I too was impressed by the near apocalyptic imagery of the rampaging horses. Must say, I’m surprised you didn’t mention the scene where the woman watches her trussed-up husband bleed to death like a slaughtered pig. The material in the book about spies, collaborators, and the like in the border regions of France made me think of Marcel Ophul’s The Sorrow and the Pity.
BTW, Casanova’s memoirs, I read them off and on almost at random, are absolutely marevellously entertaining.
I thought I’d rambled on enough (re: leaving out the murder scene).
Your review is very thorough as always and gives me a very useful overview of the book. When I read of the gruesome descriptions of wartime, I was reminded of Goya’s paintings – who although he lived rather earlier than Zola saw no problem with artistic depictions of the horrors of war – see http://snipurl.com/12ee3i for example. The only problem with this sort of book for me, is that I tend to get rather bogged down with 19th century European history which I find very confusing because the nations of the time have either ceased to exist or have been redefined. Happy we island folk who have a fairly straight-line through our history
That’s not exactly a painting I’d want hanging on my wall.
Debacle wasn’t confusing re: nations as it stays concentrated on the characters and the map helps a great deal. Early in the novel there’s a mention of the men marching to Verdun. I found myself saying ‘bloody hell, not again.’ And then readjusted my thought–this was 1870 so another 40 plus years to another debacle.
I found myself saying ‘bloody hell, not again.
One motivation for the hapless involvement of France in WWI was the 40 years of agitation for La revanche!, revenge. I forget, did they get back Alsace?
Guy, I’m going to answer to Lichanos.
Yes, we did get back Alsace and the part of Lorraine called Moselle which were German from 1870 to 1918 and then again during WWII. I come from there. We still have marks from these years of being part of Germany, in our food, our language, our laws. For example, we have two additional public holidays that date back to that period and that the rest of France don’t have.
Verdun is not in Alsace/Moselle but it’s not far.
It’s very moving to visit the premices of the fights of WWI. The landside has unnatural hills which come from the bombings. Despite the trees and grass covering them, you can still guess the holes and imagine the fights and the suffering of these poor soldiers. (from both sides)
Thanks for answering BATC. You know more about it than I do. One web source said it was about 40 miles from Verdun to Sedan. Is that correct?
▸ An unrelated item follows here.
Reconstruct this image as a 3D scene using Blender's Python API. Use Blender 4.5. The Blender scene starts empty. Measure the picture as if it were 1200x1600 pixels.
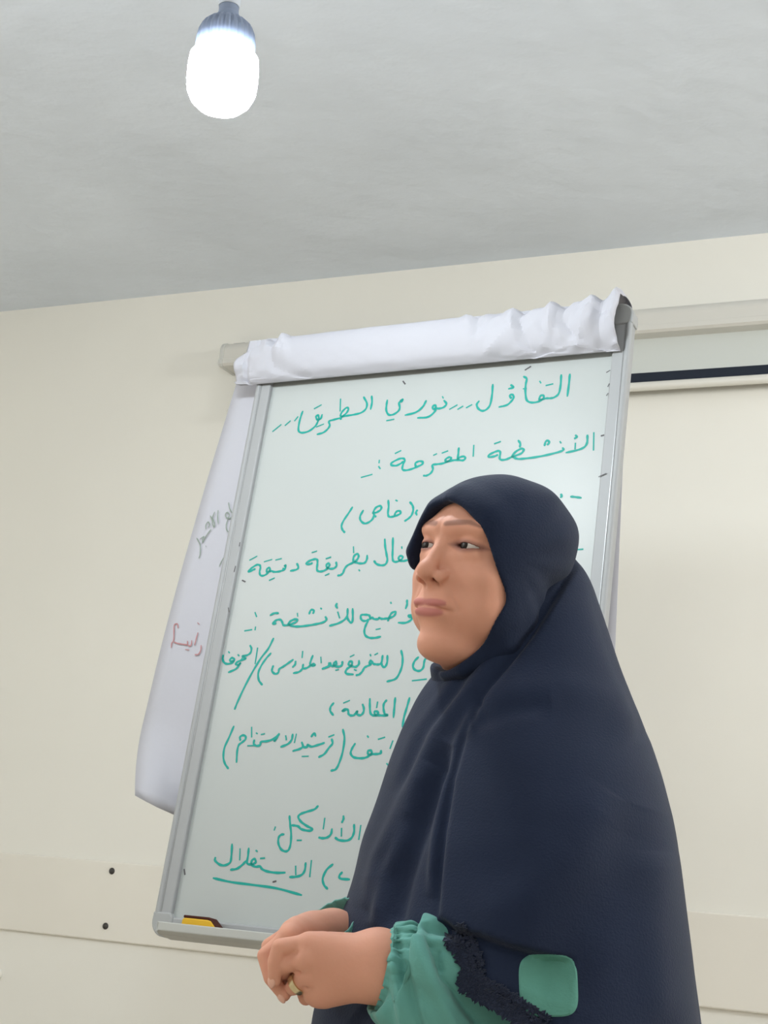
import bpy, bmesh, math, random
import numpy as np
from mathutils import Vector, Matrix

# ------------------------------------------------------------------ camera, world, lamps, exposure
scene = bpy.context.scene
COL = scene.collection
FPX = 2300.0                                   # focal length in pixels of the 1200 x 1600 frame
PITCH, ROLL = math.radians(14.18), math.radians(4.845)
CAM = np.array([0.0, 0.0, 1.05])
_R0 = np.array([1.0, 0, 0]); _F = np.array([0, math.cos(PITCH), math.sin(PITCH)]); _U0 = np.array([0, -math.sin(PITCH), math.cos(PITCH)])
_R = math.cos(ROLL) * _R0 + math.sin(ROLL) * _U0
_U = -math.sin(ROLL) * _R0 + math.cos(ROLL) * _U0
cd = bpy.data.cameras.new('camera'); cam = bpy.data.objects.new('camera', cd); COL.objects.link(cam)
cam.matrix_world = Matrix(((_R[0], _U[0], -_F[0], CAM[0]), (_R[1], _U[1], -_F[1], CAM[1]), (_R[2], _U[2], -_F[2], CAM[2]), (0, 0, 0, 1)))
cd.sensor_fit = 'VERTICAL'; cd.sensor_height = 36.0; cd.sensor_width = 27.0
cd.lens = FPX / 1600.0 * 36.0; cd.clip_start = 0.05; cd.clip_end = 60
scene.camera = cam

world = bpy.data.worlds.new('world'); scene.world = world; world.use_nodes = True
world.node_tree.nodes['Background'].inputs[0].default_value = (0.8, 0.86, 1.0, 1)
world.node_tree.nodes['Background'].inputs[1].default_value = 0.3

vs = scene.view_settings
vs.view_transform = 'Standard'; vs.look = 'None'; vs.gamma = 1.0; vs.use_curve_mapping = False
vs.exposure = -0.37
BULB_EMIT = 270.0
scene.cycles.use_denoising = True
scene.cycles.max_bounces = 8; scene.cycles.diffuse_bounces = 5

def room_lamp(name, loc, watts, col=(1, 0.95, 0.88), r=0.07):
    l = bpy.data.lights.new(name, 'POINT'); l.energy = watts; l.color = col; l.shadow_soft_size = r
    o = bpy.data.objects.new(name, l); COL.objects.link(o); o.location = loc
    return o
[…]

I learned French in high school from a little old wrinkled lady, Madame Schmidt, from Alsace.
Hi Guy. There are 80km from Verdun to Sedan so roughly 55 miles, if I get the math right.
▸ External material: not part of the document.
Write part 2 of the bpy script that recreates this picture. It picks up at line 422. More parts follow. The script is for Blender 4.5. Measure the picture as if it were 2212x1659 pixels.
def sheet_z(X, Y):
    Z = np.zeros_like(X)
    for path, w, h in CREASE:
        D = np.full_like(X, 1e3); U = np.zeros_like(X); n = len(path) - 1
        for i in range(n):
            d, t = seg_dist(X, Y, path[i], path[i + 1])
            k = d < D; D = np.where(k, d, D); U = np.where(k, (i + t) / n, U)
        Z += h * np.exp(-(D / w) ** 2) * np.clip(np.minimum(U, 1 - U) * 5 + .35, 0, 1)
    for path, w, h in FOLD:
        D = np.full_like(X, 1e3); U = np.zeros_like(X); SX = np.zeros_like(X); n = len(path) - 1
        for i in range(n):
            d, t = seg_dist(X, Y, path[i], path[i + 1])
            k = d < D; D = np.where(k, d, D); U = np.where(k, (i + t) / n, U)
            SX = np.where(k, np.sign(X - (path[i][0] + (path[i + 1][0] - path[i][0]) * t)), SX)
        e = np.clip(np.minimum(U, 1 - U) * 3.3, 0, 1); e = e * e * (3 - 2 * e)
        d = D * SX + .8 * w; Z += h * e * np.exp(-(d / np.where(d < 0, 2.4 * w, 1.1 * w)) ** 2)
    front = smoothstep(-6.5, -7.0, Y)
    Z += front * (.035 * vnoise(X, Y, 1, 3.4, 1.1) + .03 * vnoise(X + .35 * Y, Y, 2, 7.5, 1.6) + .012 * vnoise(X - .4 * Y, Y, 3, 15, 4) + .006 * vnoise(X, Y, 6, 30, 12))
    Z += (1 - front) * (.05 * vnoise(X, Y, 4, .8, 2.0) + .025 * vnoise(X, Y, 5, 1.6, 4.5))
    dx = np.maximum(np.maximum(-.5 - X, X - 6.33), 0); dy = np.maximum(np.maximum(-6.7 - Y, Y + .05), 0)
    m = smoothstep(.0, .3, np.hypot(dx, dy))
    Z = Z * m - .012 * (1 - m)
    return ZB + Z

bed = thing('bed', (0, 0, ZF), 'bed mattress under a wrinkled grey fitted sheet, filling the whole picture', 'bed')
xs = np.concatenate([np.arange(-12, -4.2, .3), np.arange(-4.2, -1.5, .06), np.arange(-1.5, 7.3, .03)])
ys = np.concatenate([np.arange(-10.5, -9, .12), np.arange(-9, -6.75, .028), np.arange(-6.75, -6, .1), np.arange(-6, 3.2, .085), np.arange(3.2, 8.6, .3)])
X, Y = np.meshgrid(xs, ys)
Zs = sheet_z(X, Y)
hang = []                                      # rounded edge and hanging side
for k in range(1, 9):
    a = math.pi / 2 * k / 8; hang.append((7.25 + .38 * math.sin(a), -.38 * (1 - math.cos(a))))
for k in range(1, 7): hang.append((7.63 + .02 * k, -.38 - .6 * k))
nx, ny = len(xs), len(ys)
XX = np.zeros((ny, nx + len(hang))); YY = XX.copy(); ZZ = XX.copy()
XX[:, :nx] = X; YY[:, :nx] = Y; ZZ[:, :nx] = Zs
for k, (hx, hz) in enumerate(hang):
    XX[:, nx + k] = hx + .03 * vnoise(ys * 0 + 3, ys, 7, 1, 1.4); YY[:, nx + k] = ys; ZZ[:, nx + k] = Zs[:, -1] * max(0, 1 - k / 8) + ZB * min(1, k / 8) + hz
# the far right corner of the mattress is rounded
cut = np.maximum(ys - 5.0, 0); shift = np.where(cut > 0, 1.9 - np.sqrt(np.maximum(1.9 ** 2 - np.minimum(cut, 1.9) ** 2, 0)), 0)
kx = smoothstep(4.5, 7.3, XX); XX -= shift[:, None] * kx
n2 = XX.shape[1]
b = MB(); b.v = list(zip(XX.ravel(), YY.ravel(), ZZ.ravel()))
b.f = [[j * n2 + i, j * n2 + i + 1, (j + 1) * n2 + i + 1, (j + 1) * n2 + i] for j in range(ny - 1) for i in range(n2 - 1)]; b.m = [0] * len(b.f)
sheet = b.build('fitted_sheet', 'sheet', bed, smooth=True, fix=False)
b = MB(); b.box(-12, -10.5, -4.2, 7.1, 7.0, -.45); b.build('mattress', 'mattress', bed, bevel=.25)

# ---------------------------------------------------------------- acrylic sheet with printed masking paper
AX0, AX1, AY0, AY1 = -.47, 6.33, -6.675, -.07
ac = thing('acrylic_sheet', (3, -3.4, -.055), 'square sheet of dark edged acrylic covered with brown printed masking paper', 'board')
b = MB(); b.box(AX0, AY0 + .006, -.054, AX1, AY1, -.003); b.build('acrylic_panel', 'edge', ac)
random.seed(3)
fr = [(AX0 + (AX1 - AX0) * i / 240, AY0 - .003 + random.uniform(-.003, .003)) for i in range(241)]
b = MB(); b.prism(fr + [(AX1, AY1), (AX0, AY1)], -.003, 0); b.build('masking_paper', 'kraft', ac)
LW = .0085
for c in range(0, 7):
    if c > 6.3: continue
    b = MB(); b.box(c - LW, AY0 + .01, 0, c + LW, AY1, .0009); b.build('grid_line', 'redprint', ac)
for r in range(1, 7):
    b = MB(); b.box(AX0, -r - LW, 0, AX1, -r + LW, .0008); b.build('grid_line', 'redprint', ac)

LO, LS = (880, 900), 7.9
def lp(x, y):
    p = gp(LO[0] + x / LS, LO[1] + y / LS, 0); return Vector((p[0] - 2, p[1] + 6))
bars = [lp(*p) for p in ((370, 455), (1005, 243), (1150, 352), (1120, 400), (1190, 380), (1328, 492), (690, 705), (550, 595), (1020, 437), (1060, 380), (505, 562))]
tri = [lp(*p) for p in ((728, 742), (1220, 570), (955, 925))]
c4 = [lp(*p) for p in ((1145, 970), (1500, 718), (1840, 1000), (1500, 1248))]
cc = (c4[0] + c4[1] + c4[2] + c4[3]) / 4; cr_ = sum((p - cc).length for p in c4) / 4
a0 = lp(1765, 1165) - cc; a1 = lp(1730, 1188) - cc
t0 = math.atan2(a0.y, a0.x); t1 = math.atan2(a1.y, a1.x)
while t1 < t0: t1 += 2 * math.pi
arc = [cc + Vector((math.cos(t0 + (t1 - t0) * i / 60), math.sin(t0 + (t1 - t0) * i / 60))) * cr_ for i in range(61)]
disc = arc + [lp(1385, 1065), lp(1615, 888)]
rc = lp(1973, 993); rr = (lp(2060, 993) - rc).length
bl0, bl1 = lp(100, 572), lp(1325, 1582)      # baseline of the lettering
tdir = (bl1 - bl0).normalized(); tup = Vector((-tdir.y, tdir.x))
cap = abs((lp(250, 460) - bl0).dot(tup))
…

Bonjour Lichanos : Schmidt is a very common name in Alsace-Moselle. Just as Meyer, Muller, Weber and so on.
Guy: My belated thanks for this review (and for your Zola project). I was reading a new Canadian novel, A Man in Uniform by Kate Taylor (and I won’t be recommending it), centred around the Dreyfus affair with many references back to the debacle, a period of history that I don’t know much about. I was not up to actually learning about it — your review of this book (which I must admit I found intrigued me) served those short term needs.
I might contemplate a Zola project — how long are each of the volumes?
They range in length and quality. Some around 200 pages and some over 500. The more ‘popular’ titles are available in several translations while the others are still only available in the Vizetelly translations.
The books were not written following chronological order so some people recommend jumping around in order to get a chronological approach. I read them (well 19 of them) as Zola wrote them. Started in 2007, and I’ll finish up this year.
There’s a really good film about the Dreyfus affair called Prisoner of Honor. It’s told from the point of view of Colonel Picquart (played by Richard Dreyfuss. It’s reviewed over at my film blog http://www.phoenixcinema.wordpress.com if you are interested.
It does sound very good.
Just one to go! How marvellous. I rather envy you this project. I’m planning to get to my second Proust shortly, but my own projects for this year overall are progressing very slowly it’s fair to say.
On another note, I second the recommendation for Casanova’s memoirs. Simply brilliant.
I have paper copies of the memoirs as well as Kindle versions.